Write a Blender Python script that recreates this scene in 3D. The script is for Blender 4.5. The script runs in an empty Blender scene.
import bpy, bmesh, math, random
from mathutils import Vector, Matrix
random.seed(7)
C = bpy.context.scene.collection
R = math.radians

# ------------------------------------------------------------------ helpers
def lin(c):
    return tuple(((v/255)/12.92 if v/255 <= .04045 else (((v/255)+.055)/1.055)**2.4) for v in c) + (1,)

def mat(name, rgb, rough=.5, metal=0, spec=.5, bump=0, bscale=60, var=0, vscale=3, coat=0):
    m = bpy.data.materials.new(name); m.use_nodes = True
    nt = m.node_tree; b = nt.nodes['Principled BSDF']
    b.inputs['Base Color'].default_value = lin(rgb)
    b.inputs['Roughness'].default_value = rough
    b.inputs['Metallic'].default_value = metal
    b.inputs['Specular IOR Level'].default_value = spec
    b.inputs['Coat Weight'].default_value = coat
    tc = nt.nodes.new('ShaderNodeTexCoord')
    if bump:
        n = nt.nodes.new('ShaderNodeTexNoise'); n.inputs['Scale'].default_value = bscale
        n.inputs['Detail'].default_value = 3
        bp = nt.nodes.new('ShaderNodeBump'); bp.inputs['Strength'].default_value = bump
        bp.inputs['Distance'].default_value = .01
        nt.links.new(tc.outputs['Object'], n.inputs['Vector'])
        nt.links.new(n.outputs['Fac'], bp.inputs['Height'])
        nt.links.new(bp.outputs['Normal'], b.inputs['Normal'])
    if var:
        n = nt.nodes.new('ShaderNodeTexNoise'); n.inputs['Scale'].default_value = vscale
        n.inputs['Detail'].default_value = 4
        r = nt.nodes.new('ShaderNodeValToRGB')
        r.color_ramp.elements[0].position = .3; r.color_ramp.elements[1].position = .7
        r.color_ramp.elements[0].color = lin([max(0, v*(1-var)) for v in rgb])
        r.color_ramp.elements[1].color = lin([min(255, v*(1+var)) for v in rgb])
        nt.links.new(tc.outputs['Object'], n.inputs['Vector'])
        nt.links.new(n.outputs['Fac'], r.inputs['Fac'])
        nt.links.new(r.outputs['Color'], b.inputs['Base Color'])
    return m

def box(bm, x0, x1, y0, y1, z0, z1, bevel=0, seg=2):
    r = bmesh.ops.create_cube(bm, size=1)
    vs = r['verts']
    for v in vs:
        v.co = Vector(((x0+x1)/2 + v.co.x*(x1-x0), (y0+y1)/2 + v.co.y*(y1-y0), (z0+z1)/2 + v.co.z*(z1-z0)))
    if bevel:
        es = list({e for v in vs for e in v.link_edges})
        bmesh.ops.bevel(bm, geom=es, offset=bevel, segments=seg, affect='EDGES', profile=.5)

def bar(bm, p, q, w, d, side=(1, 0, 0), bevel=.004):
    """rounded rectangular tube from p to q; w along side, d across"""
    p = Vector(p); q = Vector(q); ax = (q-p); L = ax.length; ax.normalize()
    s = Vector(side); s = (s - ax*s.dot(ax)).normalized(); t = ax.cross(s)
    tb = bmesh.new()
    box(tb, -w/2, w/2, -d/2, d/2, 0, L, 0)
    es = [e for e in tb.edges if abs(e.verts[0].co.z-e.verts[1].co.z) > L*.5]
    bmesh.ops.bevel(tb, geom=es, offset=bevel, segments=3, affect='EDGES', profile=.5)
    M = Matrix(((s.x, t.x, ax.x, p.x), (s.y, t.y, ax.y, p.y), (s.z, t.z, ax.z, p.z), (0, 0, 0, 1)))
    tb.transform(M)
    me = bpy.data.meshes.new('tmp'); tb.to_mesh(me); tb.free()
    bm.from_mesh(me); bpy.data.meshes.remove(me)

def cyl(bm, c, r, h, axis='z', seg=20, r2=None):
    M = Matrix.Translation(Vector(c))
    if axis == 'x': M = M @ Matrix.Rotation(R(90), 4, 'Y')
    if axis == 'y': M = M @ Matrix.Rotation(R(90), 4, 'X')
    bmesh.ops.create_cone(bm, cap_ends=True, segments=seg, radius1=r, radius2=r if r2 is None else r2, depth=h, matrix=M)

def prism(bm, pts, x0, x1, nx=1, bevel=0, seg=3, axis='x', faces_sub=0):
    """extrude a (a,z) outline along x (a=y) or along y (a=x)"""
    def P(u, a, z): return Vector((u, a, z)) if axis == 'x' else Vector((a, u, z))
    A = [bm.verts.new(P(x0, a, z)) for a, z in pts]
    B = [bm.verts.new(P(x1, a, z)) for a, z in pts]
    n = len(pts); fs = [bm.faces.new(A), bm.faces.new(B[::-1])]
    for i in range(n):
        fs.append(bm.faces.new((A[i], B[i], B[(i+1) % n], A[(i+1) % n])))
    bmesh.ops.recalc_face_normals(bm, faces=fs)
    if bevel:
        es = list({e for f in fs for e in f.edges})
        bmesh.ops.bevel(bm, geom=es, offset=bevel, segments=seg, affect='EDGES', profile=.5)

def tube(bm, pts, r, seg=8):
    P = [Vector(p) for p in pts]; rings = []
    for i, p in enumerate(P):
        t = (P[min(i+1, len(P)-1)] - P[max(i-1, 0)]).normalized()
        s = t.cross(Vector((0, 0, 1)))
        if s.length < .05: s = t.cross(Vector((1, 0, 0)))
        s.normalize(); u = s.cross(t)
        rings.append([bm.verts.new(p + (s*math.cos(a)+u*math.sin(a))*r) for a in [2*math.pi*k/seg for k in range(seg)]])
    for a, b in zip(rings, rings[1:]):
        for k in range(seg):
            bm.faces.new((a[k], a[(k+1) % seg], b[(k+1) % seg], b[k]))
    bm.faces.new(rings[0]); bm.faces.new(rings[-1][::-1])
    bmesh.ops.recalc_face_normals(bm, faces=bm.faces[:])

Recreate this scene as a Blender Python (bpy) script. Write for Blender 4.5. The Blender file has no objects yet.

----------

- **Given request**: Write the listing out again, exactly as it reads.

- **Complete response**:
Write a Blender Python script that recreates this scene in 3D. The script is for Blender 4.5. The script runs in an empty Blender scene.
import bpy, bmesh, math, random
from mathutils import Vector, Matrix
random.seed(7)
C = bpy.context.scene.collection
R = math.radians

# ------------------------------------------------------------------ helpers
def lin(c):
    return tuple(((v/255)/12.92 if v/255 <= .04045 else (((v/255)+.055)/1.055)**2.4) for v in c) + (1,)

def mat(name, rgb, rough=.5, metal=0, spec=.5, bump=0, bscale=60, var=0, vscale=3, coat=0):
    m = bpy.data.materials.new(name); m.use_nodes = True
    nt = m.node_tree; b = nt.nodes['Principled BSDF']
    b.inputs['Base Color'].default_value = lin(rgb)
    b.inputs['Roughness'].default_value = rough
    b.inputs['Metallic'].default_value = metal
    b.inputs['Specular IOR Level'].default_value = spec
    b.inputs['Coat Weight'].default_value = coat
    tc = nt.nodes.new('ShaderNodeTexCoord')
    if bump:
        n = nt.nodes.new('ShaderNodeTexNoise'); n.inputs['Scale'].default_value = bscale
        n.inputs['Detail'].default_value = 3
        bp = nt.nodes.new('ShaderNodeBump'); bp.inputs['Strength'].default_value = bump
        bp.inputs['Distance'].default_value = .01
        nt.links.new(tc.outputs['Object'], n.inputs['Vector'])
        nt.links.new(n.outputs['Fac'], bp.inputs['Height'])
        nt.links.new(bp.outputs['Normal'], b.inputs['Normal'])
    if var:
        n = nt.nodes.new('ShaderNodeTexNoise'); n.inputs['Scale'].default_value = vscale
        n.inputs['Detail'].default_value = 4
        r = nt.nodes.new('ShaderNodeValToRGB')
        r.color_ramp.elements[0].position = .3; r.color_ramp.elements[1].position = .7
        r.color_ramp.elements[0].color = lin([max(0, v*(1-var)) for v in rgb])
        r.color_ramp.elements[1].color = lin([min(255, v*(1+var)) for v in rgb])
        nt.links.new(tc.outputs['Object'], n.inputs['Vector'])
        nt.links.new(n.outputs['Fac'], r.inputs['Fac'])
        nt.links.new(r.outputs['Color'], b.inputs['Base Color'])
    return m

def box(bm, x0, x1, y0, y1, z0, z1, bevel=0, seg=2):
    r = bmesh.ops.create_cube(bm, size=1)
    vs = r['verts']
    for v in vs:
        v.co = Vector(((x0+x1)/2 + v.co.x*(x1-x0), (y0+y1)/2 + v.co.y*(y1-y0), (z0+z1)/2 + v.co.z*(z1-z0)))
    if bevel:
        es = list({e for v in vs for e in v.link_edges})
        bmesh.ops.bevel(bm, geom=es, offset=bevel, segments=seg, affect='EDGES', profile=.5)

def bar(bm, p, q, w, d, side=(1, 0, 0), bevel=.004):
    """rounded rectangular tube from p to q; w along side, d across"""
    p = Vector(p); q = Vector(q); ax = (q-p); L = ax.length; ax.normalize()
    s = Vector(side); s = (s - ax*s.dot(ax)).normalized(); t = ax.cross(s)
    tb = bmesh.new()
    box(tb, -w/2, w/2, -d/2, d/2, 0, L, 0)
    es = [e for e in tb.edges if abs(e.verts[0].co.z-e.verts[1].co.z) > L*.5]
    bmesh.ops.bevel(tb, geom=es, offset=bevel, segments=3, affect='EDGES', profile=.5)
    M = Matrix(((s.x, t.x, ax.x, p.x), (s.y, t.y, ax.y, p.y), (s.z, t.z, ax.z, p.z), (0, 0, 0, 1)))
    tb.transform(M)
    me = bpy.data.meshes.new('tmp'); tb.to_mesh(me); tb.free()
    bm.from_mesh(me); bpy.data.meshes.remove(me)

def cyl(bm, c, r, h, axis='z', seg=20, r2=None):
    M = Matrix.Translation(Vector(c))
    if axis == 'x': M = M @ Matrix.Rotation(R(90), 4, 'Y')
    if axis == 'y': M = M @ Matrix.Rotation(R(90), 4, 'X')
    bmesh.ops.create_cone(bm, cap_ends=True, segments=seg, radius1=r, radius2=r if r2 is None else r2, depth=h, matrix=M)

def prism(bm, pts, x0, x1, nx=1, bevel=0, seg=3, axis='x', faces_sub=0):
    """extrude a (a,z) outline along x (a=y) or along y (a=x)"""
    def P(u, a, z): return Vector((u, a, z)) if axis == 'x' else Vector((a, u, z))
    A = [bm.verts.new(P(x0, a, z)) for a, z in pts]
    B = [bm.verts.new(P(x1, a, z)) for a, z in pts]
    n = len(pts); fs = [bm.faces.new(A), bm.faces.new(B[::-1])]
    for i in range(n):
        fs.append(bm.faces.new((A[i], B[i], B[(i+1) % n], A[(i+1) % n])))
    bmesh.ops.recalc_face_normals(bm, faces=fs)
    if bevel:
        es = list({e for f in fs for e in f.edges})
        bmesh.ops.bevel(bm, geom=es, offset=bevel, segments=seg, affect='EDGES', profile=.5)

def tube(bm, pts, r, seg=8):
    P = [Vector(p) for p in pts]; rings = []
    for i, p in enumerate(P):
        t = (P[min(i+1, len(P)-1)] - P[max(i-1, 0)]).normalized()
        s = t.cross(Vector((0, 0, 1)))
        if s.length < .05: s = t.cross(Vector((1, 0, 0)))
        s.normalize(); u = s.cross(t)
        rings.append([bm.verts.new(p + (s*math.cos(a)+u*math.sin(a))*r) for a in [2*math.pi*k/seg for k in range(seg)]])
    for a, b in zip(rings, rings[1:]):
        for k in range(seg):
            bm.faces.new((a[k], a[(k+1) % seg], b[(k+1) % seg], b[k]))
    bm.faces.new(rings[0]); bm.faces.new(rings[-1][::-1])
    bmesh.ops.recalc_face_normals(bm, faces=bm.faces[:])

Recreate this scene as a Blender Python (bpy) script. Write for Blender 4.5. The Blender file has no objects yet.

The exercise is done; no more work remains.